Andrew Flood
Decades of organising wins new abortion referendum in Ireland
Constitutional ban in place since 1983 to be repealed if referendum passes
The announcement that there will be a referendum to decriminalise abortion in Ireland is the product of decades of active campaigning. Pro-choice campaigners built for repeal ever since the hated 8th amendment was entered into the Constitution in 1983, putting a ban on abortion, which was already illegal in the country, into the constitution. If at first this seemed like a distant demand now repeal looks by far the most likely outcome in May. The story of how this happened illustrates how change comes in general. That is not through elections but through people getting organised to demand that change, regardless of which politicians happen to be running the show in any particular year.
After all few would have predicted that it would have been a Fine Gael government supported by Fianna Fáil (the largest parties in Ireland, both traditionally conservative and centre-right) that would finally move forward on the referendum to repeal the 8th. We can say this with great certainty because when Labour were thrown out of power in the last election a range of pundits from the right and the left, including the Labour Party, tweeted very definite declarations that this meant there could be no referendum. How wrong they were, but fortunately most pro-choice organisers stepped up their activity rather than waiting for the next election.
Who is in power is, of course, not completely irrelevant but significant changes are far, far more dependent on people organising themselves to demand change and forcing politicians to implement that change. Almost every significant change in political policy in Ireland, from the abolition of water charges to Repeal of the 8th has been an outcome of people organising together and mobilising to force change. Within this direct action played a key role in ensuring politicians cannot simply stick their heads in the sand.
With the water charges campaign which defeated a new flat rate austerity tax, it was mass non-payment and the disruption of meter installations that forced the politicians who insisted the charge was inevitable to abolish it. With the pro-choice movement it has been thousands of people per year, carrying unwanted pregnancies obtaining abortion pills for themselves and taking them in Ireland, despite being at risk of a 14 year prison sentence. Before and during the 1991 ‘x-case’ when the state injected a 14 year old she so could not travel to England for an abortion ‘illegal’ distribution of abortion information and huge marches demanding X be allowed travel played the same role and forced the politicians to call the 1992 referenda that saw the bans on abortion information and travel for abortion overturned.
Politicians have always been excellent at stepping in front of the cameras, right at the moment that movements, built by others are on the edge of success. Political careers are made or broken on the basis of the timing of this decision. There is of course some courage involved in that decision due to the risk being taken but the subsequent focus on the politician can give the impression that they are the reason for change, and not the movement they have stepped in front of.
The current wave of organising that won the holding of this referendum inherited the work of others but otherwise began in the protests against the Youth Defence billboards targetting women who had abortions set up by the anti-choice group Youth Defence in the summer of June 2012. Not for the first time arrogant attacks from anti-choice bigots galvanised an angry backlash and a new generation of resistance. In a similar but smaller way in the late 1980s the Society for the Protection of Unborn Children brought together the organisers who put together the x-case march when SPUC went after students providing abortion information in guidebooks.

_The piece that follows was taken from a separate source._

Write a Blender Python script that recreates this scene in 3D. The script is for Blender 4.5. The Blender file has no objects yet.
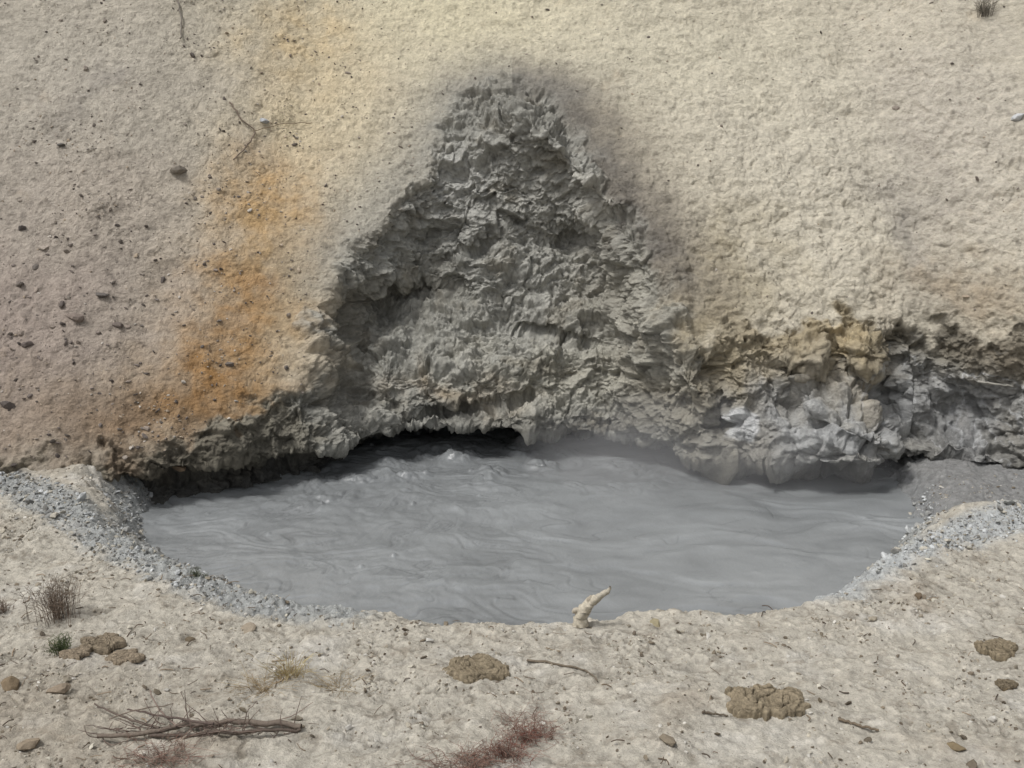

In the early Autumn of 2012 Savita Halappanavar, an Indian woman living in Galway, died from septicemia after being denied an emergency abortion. When the horrific news of her death circulated the pro-choice organisers of the Dublin demonstration knew each other from the protests against the billboards and were able to quickly organise. And after the initial protests they did not go home and wait for the next tragedy but started to do the ground work in preparing the movement that emerged — in particular through the creation of the Abortion Rights Campaign and the annual March for Choice that rapidly grew to mobilising 10s of thousands. Last year’s #Strike4Repeal, a huge grassroots protest which blocked O’Connell bridge and brought Dublin to a halt for the afternoon, turned up the heat in demonstrating there could be consequences to politicians thinking they could simply ignore this growing movement.
There will be time after the referendum victory to write a detailed history of this movement but here we wanted to open this campaign by pointing out that it is not Prime Minister Leo Varadkar or even the Citizens Assembly (a panel set up to deliberate on the issue and make policy recommendation) that is forcing change but the work of a mostly unknown set of organisers over the last few years. This understanding will matter in the aftermath of the referendum when we move on to fighting the problems in the legislation that will be introduced (and there will be problems). But it also matters to how we understand that we can collectively change all aspects of the world we live in. Solutions lie not through the selection of politicians but through the building of sustainable movement that are willing to take action to achieve their goals.